Tanrı’ya inanan İsraillilerin maneviyatı son derece güçlüdür. Tanrı onlara her zaman yanlarında olacağını, yol göstereceğini, hepsini koruyacağını söylemiştir. İmanı sağlam, maneviyatı yüksek, tüm konsantrasyonu ile bağıran halkın sesi sayesinde, bir kentin surlarını yıkabilir düşüncesi çok da anlamsız gelmiyor. Günümüzde sesle bardak, tabak, cam ve bazı nesnelerin kırıldığını biliyoruz. Sesin ölçü birimi desibel olarak adlandırılır. Normal konuşma sesin şiddeti 30 ile 40 desibel arasındadır. Ancak, sesin şiddeti arttıkça, gücü ve yıkıcılığı da o oranda artmaktadır. Ciğerlerimizden gelen, içimizdeki havanın ses tellerimiz aracılığıyla dışarıya çıkardığımız sesin yıkıcı sonuçları şaşırtıcı değildir. Suyu belirli bir basınçla bir ahşaba ya da bir metale yönelttiğimizde, bir lazer gibi kesildiğini görürüz. Sesin de benzer türden bir işlevi neden olmasın? Üstelik sesimizde Tanrı sevgisi, inancı varsa, daha da güçlü olamaz mı? Tevrat’ta anlatılan tüm olaylar, yaşanılan gerçekler, söylenilen sözlerin her dönemde farklı koşullarda karşımıza çıktığını biliyoruz. Tıpkı tablodaki figürün kendini ‘ses’ ile var etmesi gibi, İsrail halkı da Tanrı’ya olan inancıyla, Eriha kentinin surlarını ‘sesle’ yıkarak kendini bir kez daha var etmiştir. Tüm bu yazdıklarımızı ve yorumlarımız tamamen kişiseldir ve tartışmaya açıktır…
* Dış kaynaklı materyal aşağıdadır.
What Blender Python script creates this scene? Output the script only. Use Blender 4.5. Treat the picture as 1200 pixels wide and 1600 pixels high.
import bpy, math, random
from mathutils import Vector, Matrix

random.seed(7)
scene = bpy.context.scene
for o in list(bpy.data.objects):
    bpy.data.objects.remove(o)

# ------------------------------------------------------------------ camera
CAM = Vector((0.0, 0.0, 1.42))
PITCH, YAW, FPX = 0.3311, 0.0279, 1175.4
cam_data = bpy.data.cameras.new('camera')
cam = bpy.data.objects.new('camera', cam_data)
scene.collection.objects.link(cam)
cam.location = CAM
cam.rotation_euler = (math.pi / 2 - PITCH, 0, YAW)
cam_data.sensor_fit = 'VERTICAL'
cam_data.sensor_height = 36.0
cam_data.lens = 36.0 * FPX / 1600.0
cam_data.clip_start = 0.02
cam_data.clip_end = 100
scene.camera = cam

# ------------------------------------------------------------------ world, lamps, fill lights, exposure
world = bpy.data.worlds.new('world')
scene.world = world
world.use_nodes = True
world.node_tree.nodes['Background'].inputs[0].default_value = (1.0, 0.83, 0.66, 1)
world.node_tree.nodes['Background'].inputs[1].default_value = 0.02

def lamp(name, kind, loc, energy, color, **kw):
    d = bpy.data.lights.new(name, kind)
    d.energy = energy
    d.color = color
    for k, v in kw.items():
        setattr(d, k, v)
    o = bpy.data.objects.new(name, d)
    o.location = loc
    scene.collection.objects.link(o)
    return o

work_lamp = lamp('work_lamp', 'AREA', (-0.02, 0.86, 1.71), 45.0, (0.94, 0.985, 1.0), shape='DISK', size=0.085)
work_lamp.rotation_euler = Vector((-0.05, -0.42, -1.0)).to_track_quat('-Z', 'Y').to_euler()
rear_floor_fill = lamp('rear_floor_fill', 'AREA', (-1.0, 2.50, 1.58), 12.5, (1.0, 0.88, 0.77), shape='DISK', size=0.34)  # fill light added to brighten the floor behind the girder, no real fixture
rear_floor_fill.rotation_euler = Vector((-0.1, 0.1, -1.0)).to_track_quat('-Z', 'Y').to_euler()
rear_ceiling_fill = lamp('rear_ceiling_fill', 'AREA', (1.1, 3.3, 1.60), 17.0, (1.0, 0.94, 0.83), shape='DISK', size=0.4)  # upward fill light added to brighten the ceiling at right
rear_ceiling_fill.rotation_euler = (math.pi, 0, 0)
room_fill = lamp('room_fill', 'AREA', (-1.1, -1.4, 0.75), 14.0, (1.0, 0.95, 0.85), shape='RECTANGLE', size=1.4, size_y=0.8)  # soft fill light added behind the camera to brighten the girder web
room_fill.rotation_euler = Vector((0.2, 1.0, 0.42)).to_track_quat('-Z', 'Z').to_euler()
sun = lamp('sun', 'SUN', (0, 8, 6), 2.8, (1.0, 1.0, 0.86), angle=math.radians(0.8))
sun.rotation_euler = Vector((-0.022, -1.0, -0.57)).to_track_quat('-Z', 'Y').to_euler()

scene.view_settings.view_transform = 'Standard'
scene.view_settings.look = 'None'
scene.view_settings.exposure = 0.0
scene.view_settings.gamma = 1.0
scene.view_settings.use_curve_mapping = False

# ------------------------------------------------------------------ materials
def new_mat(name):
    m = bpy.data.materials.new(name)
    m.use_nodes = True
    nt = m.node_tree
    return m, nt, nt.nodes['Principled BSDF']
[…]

İnsanın içsel sesi, fiziksel sesinin önündedir ve çok daha değerlidir. Önemli olan bunun ayırdına varmamızdır. Yazımızı Tanrı’nın isteğiyle Hz. Musa’nın yazdığı ve söylediği Aazinu şarkısının ilk sözleriyle bitirelim.

“Kulak verin ey gökler – konuşacağım!